The consecration of manga in the kingdom of comic books
In September 2015, the French capital of comic books will roll out the red carpet for manga. The Japanese school Human Academy will open its gate at the Cité internationale of Angoulême. Its goal is to train to the highly prized job of mangaka.
France, the other manga country
The news was announced on January 28th 2015, on the eve of the 41st International festival of comic books in Angoulême: in September, Japanese school Human Academy will settle in the Vaisseau Moebius of the Cité international to train the next mangakas.
Human Academy, a branch of the group Human Holdings, is a higher education institution totalizing 19 schools in Japan. Choosing France for this first outsourcing is not a coincidence: with 1,500 new publications every year, France is the second biggest manga consumer after Japan. The administrators of Human Academy hope to find among the future pupils "hybrid talents": French who fell in love with mangas but keep their "French touch". Considering how dense the Japanese manga market is, this might become a strong business asset.
Human Academy is not the first school of its kind in France: Toulouse Manga and Eurasiam in Paris had already seized the potential and impact of this graphic art in France. But the settling in Angoulême is a far more strategic move: the French (if not European) capital of comic books is a promise of an unequalled highlight on manga.
A popular culture in France
France has been enjoying mangas since the 70's under the form of... cartoons. At the time, in order to balance the insufficient Western production for children, French TV channels chose programmes from Japan called "anime". The success is as unexpected as considerable: in the January 1979 release, the magazine "Paris Match" runs the headline "Goldorak, messiah for French children!"

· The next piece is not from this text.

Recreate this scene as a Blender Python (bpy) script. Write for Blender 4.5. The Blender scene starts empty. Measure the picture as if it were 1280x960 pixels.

TV show producers found a goldmine. After that, French TV channel would broadcast "Candy Candy" (1978), "Captain Harlock" (1980), "Saint Seiya" (1988) and most of all "Dragon Ball" (1988): paper manga of this series would become one of the biggest successes in France with 250 million books sold. Today, "animes" lost ground to paper editions: they account for about 40% of comic books sold in France.
An ambitious programme
Character design, narration techniques, Japanese language and culture... those are only a few classes of the Human Academy. Training will last three years for an annual cost of 7,000 euros. Candidates to registration will have to prove at least a "baccalauréat" (A-Levels) level in arts, animation or video games. Only 40 students will be selected for the opening year 2015-2016. They will be trained by Japanese mangakas and will work in professionalizing internships in Japan. At the end of their studies, students will have the opportunity to become cartoonists, scriptwriters, graphic designers, illustrators, 2D and 3D animators, video game designers or editors. The next mangakas, trained on the banks of the Charente river, will contribute to giving the manga genre a multicultural touch.